Start Available records

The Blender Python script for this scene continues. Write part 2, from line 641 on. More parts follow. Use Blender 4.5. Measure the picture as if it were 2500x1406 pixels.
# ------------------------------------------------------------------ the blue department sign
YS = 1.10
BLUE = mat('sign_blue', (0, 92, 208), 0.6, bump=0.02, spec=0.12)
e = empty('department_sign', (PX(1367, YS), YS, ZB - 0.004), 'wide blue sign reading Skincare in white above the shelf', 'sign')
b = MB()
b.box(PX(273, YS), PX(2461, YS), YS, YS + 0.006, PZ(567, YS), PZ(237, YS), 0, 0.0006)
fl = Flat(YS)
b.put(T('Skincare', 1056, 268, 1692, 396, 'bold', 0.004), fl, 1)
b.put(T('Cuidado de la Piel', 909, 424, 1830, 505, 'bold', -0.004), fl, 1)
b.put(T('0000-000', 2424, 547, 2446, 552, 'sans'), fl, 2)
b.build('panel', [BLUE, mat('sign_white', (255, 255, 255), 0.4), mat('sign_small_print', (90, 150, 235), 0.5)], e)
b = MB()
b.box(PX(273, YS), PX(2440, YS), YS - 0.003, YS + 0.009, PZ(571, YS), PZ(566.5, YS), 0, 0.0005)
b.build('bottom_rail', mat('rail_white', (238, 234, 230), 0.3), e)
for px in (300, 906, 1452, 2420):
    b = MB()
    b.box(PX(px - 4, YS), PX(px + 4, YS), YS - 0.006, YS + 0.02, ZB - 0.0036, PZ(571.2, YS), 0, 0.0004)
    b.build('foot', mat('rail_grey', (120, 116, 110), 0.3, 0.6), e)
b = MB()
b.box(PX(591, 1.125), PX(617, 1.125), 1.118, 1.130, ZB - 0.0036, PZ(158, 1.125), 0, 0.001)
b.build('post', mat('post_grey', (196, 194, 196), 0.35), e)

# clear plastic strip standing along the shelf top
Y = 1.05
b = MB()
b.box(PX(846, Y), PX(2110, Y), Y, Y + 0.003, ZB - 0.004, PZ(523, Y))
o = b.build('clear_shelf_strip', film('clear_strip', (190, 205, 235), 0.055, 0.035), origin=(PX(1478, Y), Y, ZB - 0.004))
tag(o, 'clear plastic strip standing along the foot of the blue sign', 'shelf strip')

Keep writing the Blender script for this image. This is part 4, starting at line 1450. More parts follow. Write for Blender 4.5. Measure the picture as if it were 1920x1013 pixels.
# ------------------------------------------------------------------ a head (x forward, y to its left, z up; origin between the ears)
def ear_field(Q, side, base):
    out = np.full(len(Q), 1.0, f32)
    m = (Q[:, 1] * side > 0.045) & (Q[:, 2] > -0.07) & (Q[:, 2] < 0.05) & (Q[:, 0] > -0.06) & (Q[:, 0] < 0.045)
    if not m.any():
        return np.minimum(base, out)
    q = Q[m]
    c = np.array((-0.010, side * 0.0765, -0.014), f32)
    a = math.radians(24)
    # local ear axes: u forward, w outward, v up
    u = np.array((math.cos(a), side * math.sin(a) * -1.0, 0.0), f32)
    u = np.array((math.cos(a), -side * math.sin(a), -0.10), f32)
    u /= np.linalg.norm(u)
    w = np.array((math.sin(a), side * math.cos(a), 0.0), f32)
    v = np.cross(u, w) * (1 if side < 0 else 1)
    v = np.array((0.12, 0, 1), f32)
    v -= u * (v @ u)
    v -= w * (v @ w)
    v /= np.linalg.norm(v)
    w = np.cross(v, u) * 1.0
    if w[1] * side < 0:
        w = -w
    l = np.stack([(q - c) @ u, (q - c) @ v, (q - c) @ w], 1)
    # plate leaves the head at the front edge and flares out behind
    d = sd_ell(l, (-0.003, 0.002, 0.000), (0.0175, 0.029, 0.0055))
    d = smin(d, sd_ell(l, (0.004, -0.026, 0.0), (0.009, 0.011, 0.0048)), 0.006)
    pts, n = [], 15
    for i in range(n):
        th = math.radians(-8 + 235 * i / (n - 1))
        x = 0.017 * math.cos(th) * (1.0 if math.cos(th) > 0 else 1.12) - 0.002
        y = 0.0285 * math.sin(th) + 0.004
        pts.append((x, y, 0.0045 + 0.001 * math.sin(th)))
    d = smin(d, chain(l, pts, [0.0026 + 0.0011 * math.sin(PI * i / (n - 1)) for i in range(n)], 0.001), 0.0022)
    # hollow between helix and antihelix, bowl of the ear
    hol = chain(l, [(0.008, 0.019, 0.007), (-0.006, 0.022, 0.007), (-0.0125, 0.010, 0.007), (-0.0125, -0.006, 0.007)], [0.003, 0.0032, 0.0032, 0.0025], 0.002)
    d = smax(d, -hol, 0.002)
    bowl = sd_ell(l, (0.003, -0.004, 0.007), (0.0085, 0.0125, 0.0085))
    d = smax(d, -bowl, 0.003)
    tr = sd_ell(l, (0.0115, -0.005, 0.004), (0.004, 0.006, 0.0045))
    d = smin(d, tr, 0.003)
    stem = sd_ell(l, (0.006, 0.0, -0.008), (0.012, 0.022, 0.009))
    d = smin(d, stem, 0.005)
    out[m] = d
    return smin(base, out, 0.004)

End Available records

- Job -
Print the material verbatim, all of it.

- Solved exercise -
The Blender Python script for this scene continues. Write part 2, from line 641 on. More parts follow. Use Blender 4.5. Measure the picture as if it were 2500x1406 pixels.
# ------------------------------------------------------------------ the blue department sign
YS = 1.10
BLUE = mat('sign_blue', (0, 92, 208), 0.6, bump=0.02, spec=0.12)
e = empty('department_sign', (PX(1367, YS), YS, ZB - 0.004), 'wide blue sign reading Skincare in white above the shelf', 'sign')
b = MB()
b.box(PX(273, YS), PX(2461, YS), YS, YS + 0.006, PZ(567, YS), PZ(237, YS), 0, 0.0006)
fl = Flat(YS)
b.put(T('Skincare', 1056, 268, 1692, 396, 'bold', 0.004), fl, 1)
b.put(T('Cuidado de la Piel', 909, 424, 1830, 505, 'bold', -0.004), fl, 1)
b.put(T('0000-000', 2424, 547, 2446, 552, 'sans'), fl, 2)
b.build('panel', [BLUE, mat('sign_white', (255, 255, 255), 0.4), mat('sign_small_print', (90, 150, 235), 0.5)], e)
b = MB()
b.box(PX(273, YS), PX(2440, YS), YS - 0.003, YS + 0.009, PZ(571, YS), PZ(566.5, YS), 0, 0.0005)
b.build('bottom_rail', mat('rail_white', (238, 234, 230), 0.3), e)
for px in (300, 906, 1452, 2420):
    b = MB()
    b.box(PX(px - 4, YS), PX(px + 4, YS), YS - 0.006, YS + 0.02, ZB - 0.0036, PZ(571.2, YS), 0, 0.0004)
    b.build('foot', mat('rail_grey', (120, 116, 110), 0.3, 0.6), e)
b = MB()
b.box(PX(591, 1.125), PX(617, 1.125), 1.118, 1.130, ZB - 0.0036, PZ(158, 1.125), 0, 0.001)
b.build('post', mat('post_grey', (196, 194, 196), 0.35), e)

# clear plastic strip standing along the shelf top
Y = 1.05
b = MB()
b.box(PX(846, Y), PX(2110, Y), Y, Y + 0.003, ZB - 0.004, PZ(523, Y))
o = b.build('clear_shelf_strip', film('clear_strip', (190, 205, 235), 0.055, 0.035), origin=(PX(1478, Y), Y, ZB - 0.004))
tag(o, 'clear plastic strip standing along the foot of the blue sign', 'shelf strip')

Keep writing the Blender script for this image. This is part 4, starting at line 1450. More parts follow. Write for Blender 4.5. Measure the picture as if it were 1920x1013 pixels.
# ------------------------------------------------------------------ a head (x forward, y to its left, z up; origin between the ears)
def ear_field(Q, side, base):
    out = np.full(len(Q), 1.0, f32)
    m = (Q[:, 1] * side > 0.045) & (Q[:, 2] > -0.07) & (Q[:, 2] < 0.05) & (Q[:, 0] > -0.06) & (Q[:, 0] < 0.045)
    if not m.any():
        return np.minimum(base, out)
    q = Q[m]
    c = np.array((-0.010, side * 0.0765, -0.014), f32)
    a = math.radians(24)
    # local ear axes: u forward, w outward, v up
    u = np.array((math.cos(a), side * math.sin(a) * -1.0, 0.0), f32)
    u = np.array((math.cos(a), -side * math.sin(a), -0.10), f32)
    u /= np.linalg.norm(u)
    w = np.array((math.sin(a), side * math.cos(a), 0.0), f32)
    v = np.cross(u, w) * (1 if side < 0 else 1)
    v = np.array((0.12, 0, 1), f32)
    v -= u * (v @ u)
    v -= w * (v @ w)
    v /= np.linalg.norm(v)
    w = np.cross(v, u) * 1.0
    if w[1] * side < 0:
        w = -w
    l = np.stack([(q - c) @ u, (q - c) @ v, (q - c) @ w], 1)
    # plate leaves the head at the front edge and flares out behind
    d = sd_ell(l, (-0.003, 0.002, 0.000), (0.0175, 0.029, 0.0055))
    d = smin(d, sd_ell(l, (0.004, -0.026, 0.0), (0.009, 0.011, 0.0048)), 0.006)
    pts, n = [], 15
    for i in range(n):
        th = math.radians(-8 + 235 * i / (n - 1))
        x = 0.017 * math.cos(th) * (1.0 if math.cos(th) > 0 else 1.12) - 0.002
        y = 0.0285 * math.sin(th) + 0.004
        pts.append((x, y, 0.0045 + 0.001 * math.sin(th)))
    d = smin(d, chain(l, pts, [0.0026 + 0.0011 * math.sin(PI * i / (n - 1)) for i in range(n)], 0.001), 0.0022)
    # hollow between helix and antihelix, bowl of the ear
    hol = chain(l, [(0.008, 0.019, 0.007), (-0.006, 0.022, 0.007), (-0.0125, 0.010, 0.007), (-0.0125, -0.006, 0.007)], [0.003, 0.0032, 0.0032, 0.0025], 0.002)
    d = smax(d, -hol, 0.002)
    bowl = sd_ell(l, (0.003, -0.004, 0.007), (0.0085, 0.0125, 0.0085))
    d = smax(d, -bowl, 0.003)
    tr = sd_ell(l, (0.0115, -0.005, 0.004), (0.004, 0.006, 0.0045))
    d = smin(d, tr, 0.003)
    stem = sd_ell(l, (0.006, 0.0, -0.008), (0.012, 0.022, 0.009))
    d = smin(d, stem, 0.005)
    out[m] = d
    return smin(base, out, 0.004)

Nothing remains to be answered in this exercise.